■ GIVEN TASK:
Output the data word for word, dropping every image.

:: MATERIAL ::

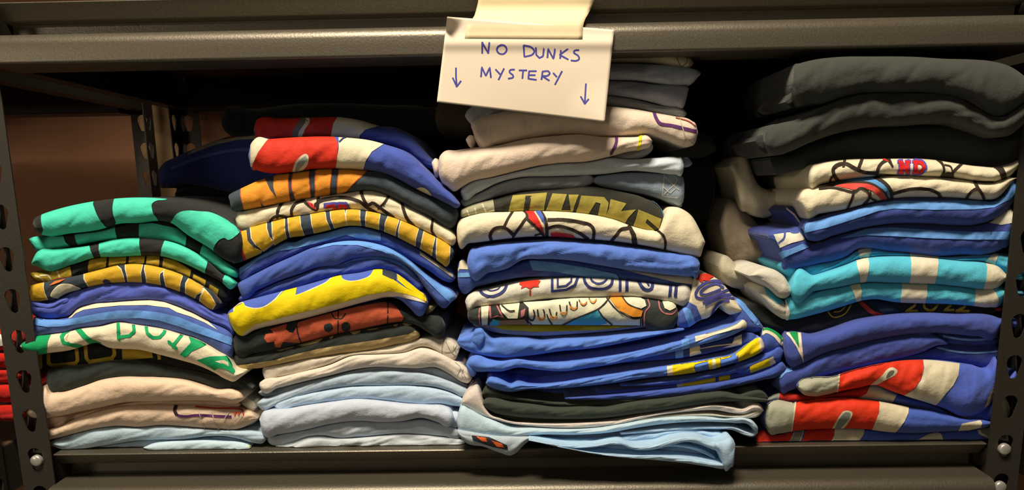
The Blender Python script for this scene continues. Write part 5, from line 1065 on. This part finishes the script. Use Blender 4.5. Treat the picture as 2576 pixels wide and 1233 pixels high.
# small green striped shoulder between stacks 3 and 4
shirt('blue shirt shoulder with green and white stripes between the third and rightmost stacks', (52,80,160),
 [(1912,848),(1916,832),(1928,825),(1945,830),(1960,840),(1974,856)],[(1912,890),(1930,896),(1955,890),(1974,880)], G3, Y3, -.006, ends=(4,4), prints=[(st,CREAM,[('s',14,[(1914,836),(1930,832),(1950,842),(1968,862)])]),(st,(30,150,72),[('s',7,[(1916,829),(1932,828),(1952,838),(1970,856)])])])
# ================================================================== rear row
YR=0.235
shirt('navy shirt with cream and red print behind the second stack, left end showing', (44,56,120),
 [(396,432),(405,418),(440,396),(480,378),(520,362),(560,348),(600,338),(700,330),(800,330)],[(397,445),(402,466),(415,472),(440,472),(480,466),(560,480),(640,500),(800,520)], G5, YR, ends=(4,4), r=.03,
 prints=[(st,(170,156,124),[('p',[(470,390),(520,355),(600,328),(660,320),(660,350),(600,352),(540,365),(490,384)])]),(st,(130,36,28),[('p',[(548,348),(590,334),(620,334),(600,345),(560,352)])]),(st,(60,84,150),[('s',8,[(430,425),(500,398),(580,380),(660,376)])])], depth=.17)
shirt('black shirt below the navy one in the rear row', (26,26,28),
 [(440,480),(480,468),(560,482),(640,500),(800,520)],[(445,500),(470,560),(560,640),(800,700)], G5, YR, .01, depth=.16)
shirt('black shirt mound at the top of the rear row behind the second stack', (26,27,28),
 [(557,290),(566,274),(590,268),(640,274),(720,264),(850,260),(960,264),(1080,272),(1130,290)],[(557,320),(575,338),(650,345),(800,350),(1000,360),(1130,380)], G5, YR, .0, depth=.17, r=.03)
shirt('dark shirt in the rear row under the black mound', (24,25,30),
 [(650,345),(800,350),(1000,360),(1170,330)],[(650,560),(800,600),(1000,600),(1170,560)], G5, YR, .012, depth=.16)
shirt('dim brown cream shirt behind the pink ones of the third stack', (84,66,50),
 [(1095,268),(1110,255),(1150,250),(1200,250)],[(1095,320),(1115,340),(1150,345),(1200,350)], G5, 0.18, depth=.16)
shirt('dim dark grey shirt behind the third stack at right', (62,58,50),
 [(1640,300),(1740,330),(1790,350),(1802,365)],[(1640,400),(1700,395),(1780,392),(1802,380)], G5, 0.16, depth=.16)
shirt('charcoal shirt behind the third stack at right, below the grey one', (34,34,34),
 [(1640,400),(1740,396),(1790,410),(1800,430)],[(1640,520),(1740,540),(1785,540),(1800,500)], G5, 0.18, depth=.16)
shirt('black shirt filling the rear between the third and rightmost stacks', (20,20,20),
 [(1700,540),(1800,540),(1950,560),(2100,600)],[(1700,860),(1800,870),(1950,880),(2100,880)], G5, YR, depth=.16)
shirt('black shirt high in the rear between the third and rightmost stacks', (18,18,18),
 [(1760,180),(1900,170),(2200,170),(2500,180)],[(1760,535),(1900,540),(2200,560),(2500,560)], G5, YR, depth=.16)
for i in range(9):
    y = 250 + i*96
    shirt(['topmost','second','third','fourth','fifth','sixth','seventh','eighth','lowest'][i]+' dark shirt of the pile beyond the right post', (26,28,38), [(2600,y+10),(2660,y),(2900,y+6)], [(2600,y+80),(2660,y+94),(2900,y+92)], 'dark shirts on the rack beyond the right post', 0.07)
# ================================================================== neighbouring rack's red shirts
RX=(206,34,20)
ys=[(838,882),(884,925),(927,962),(964,1012),(1014,1060)]
nm=['topmost','second','third','fourth','lowest']
for i,(a,b) in enumerate(ys):
    shirt('%s red shirt of the pile beyond the left post'%nm[i], RX if i else (196,40,26), [(-330,a+8),(-120,a),(-20,a+2+i),(24+i*6,a+8),(40+i*6,a+16)],[(-330,b-4),(-120,b),(-20,b-2),(24+i*6,b-4),(40+i*6,b-12)], G6, 0.05, ends=(8,8), prints=[(st,(230,214,190),[('p',[(-60,a),(10,a),(14,b-14),(-60,b)])])] if i==0 else [])
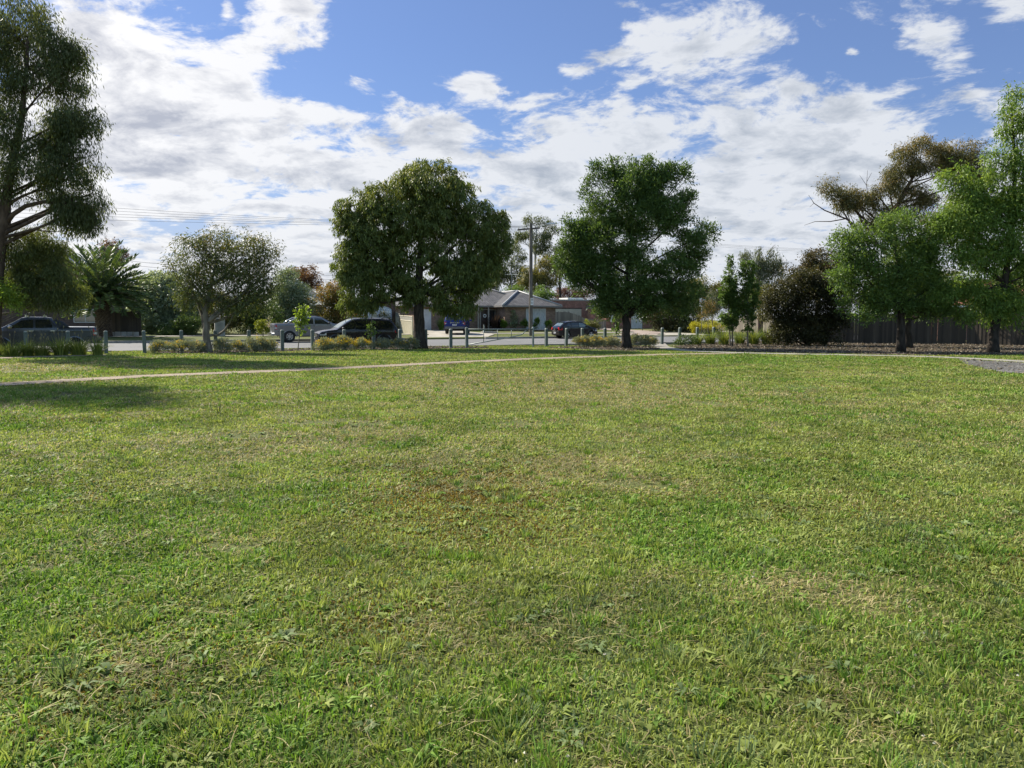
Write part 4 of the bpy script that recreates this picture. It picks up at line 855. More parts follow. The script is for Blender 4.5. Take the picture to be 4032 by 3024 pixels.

:::

■ FULL RESPONSE:
The Blender Python script for this scene continues. Write part 5, from line 1065 on. This part finishes the script. Use Blender 4.5. Treat the picture as 2576 pixels wide and 1233 pixels high.
# small green striped shoulder between stacks 3 and 4
shirt('blue shirt shoulder with green and white stripes between the third and rightmost stacks', (52,80,160),
 [(1912,848),(1916,832),(1928,825),(1945,830),(1960,840),(1974,856)],[(1912,890),(1930,896),(1955,890),(1974,880)], G3, Y3, -.006, ends=(4,4), prints=[(st,CREAM,[('s',14,[(1914,836),(1930,832),(1950,842),(1968,862)])]),(st,(30,150,72),[('s',7,[(1916,829),(1932,828),(1952,838),(1970,856)])])])
# ================================================================== rear row
YR=0.235
shirt('navy shirt with cream and red print behind the second stack, left end showing', (44,56,120),
 [(396,432),(405,418),(440,396),(480,378),(520,362),(560,348),(600,338),(700,330),(800,330)],[(397,445),(402,466),(415,472),(440,472),(480,466),(560,480),(640,500),(800,520)], G5, YR, ends=(4,4), r=.03,
 prints=[(st,(170,156,124),[('p',[(470,390),(520,355),(600,328),(660,320),(660,350),(600,352),(540,365),(490,384)])]),(st,(130,36,28),[('p',[(548,348),(590,334),(620,334),(600,345),(560,352)])]),(st,(60,84,150),[('s',8,[(430,425),(500,398),(580,380),(660,376)])])], depth=.17)
shirt('black shirt below the navy one in the rear row', (26,26,28),
 [(440,480),(480,468),(560,482),(640,500),(800,520)],[(445,500),(470,560),(560,640),(800,700)], G5, YR, .01, depth=.16)
shirt('black shirt mound at the top of the rear row behind the second stack', (26,27,28),
 [(557,290),(566,274),(590,268),(640,274),(720,264),(850,260),(960,264),(1080,272),(1130,290)],[(557,320),(575,338),(650,345),(800,350),(1000,360),(1130,380)], G5, YR, .0, depth=.17, r=.03)
shirt('dark shirt in the rear row under the black mound', (24,25,30),
 [(650,345),(800,350),(1000,360),(1170,330)],[(650,560),(800,600),(1000,600),(1170,560)], G5, YR, .012, depth=.16)
shirt('dim brown cream shirt behind the pink ones of the third stack', (84,66,50),
 [(1095,268),(1110,255),(1150,250),(1200,250)],[(1095,320),(1115,340),(1150,345),(1200,350)], G5, 0.18, depth=.16)
shirt('dim dark grey shirt behind the third stack at right', (62,58,50),
 [(1640,300),(1740,330),(1790,350),(1802,365)],[(1640,400),(1700,395),(1780,392),(1802,380)], G5, 0.16, depth=.16)
shirt('charcoal shirt behind the third stack at right, below the grey one', (34,34,34),
 [(1640,400),(1740,396),(1790,410),(1800,430)],[(1640,520),(1740,540),(1785,540),(1800,500)], G5, 0.18, depth=.16)
shirt('black shirt filling the rear between the third and rightmost stacks', (20,20,20),
 [(1700,540),(1800,540),(1950,560),(2100,600)],[(1700,860),(1800,870),(1950,880),(2100,880)], G5, YR, depth=.16)
shirt('black shirt high in the rear between the third and rightmost stacks', (18,18,18),
 [(1760,180),(1900,170),(2200,170),(2500,180)],[(1760,535),(1900,540),(2200,560),(2500,560)], G5, YR, depth=.16)
for i in range(9):
    y = 250 + i*96
    shirt(['topmost','second','third','fourth','fifth','sixth','seventh','eighth','lowest'][i]+' dark shirt of the pile beyond the right post', (26,28,38), [(2600,y+10),(2660,y),(2900,y+6)], [(2600,y+80),(2660,y+94),(2900,y+92)], 'dark shirts on the rack beyond the right post', 0.07)
# ================================================================== neighbouring rack's red shirts
RX=(206,34,20)
ys=[(838,882),(884,925),(927,962),(964,1012),(1014,1060)]
nm=['topmost','second','third','fourth','lowest']
for i,(a,b) in enumerate(ys):
    shirt('%s red shirt of the pile beyond the left post'%nm[i], RX if i else (196,40,26), [(-330,a+8),(-120,a),(-20,a+2+i),(24+i*6,a+8),(40+i*6,a+16)],[(-330,b-4),(-120,b),(-20,b-2),(24+i*6,b-4),(40+i*6,b-12)], G6, 0.05, ends=(8,8), prints=[(st,(230,214,190),[('p',[(-60,a),(10,a),(14,b-14),(-60,b)])])] if i==0 else [])
Write part 4 of the bpy script that recreates this picture. It picks up at line 855. More parts follow. The script is for Blender 4.5. Take the picture to be 4032 by 3024 pixels.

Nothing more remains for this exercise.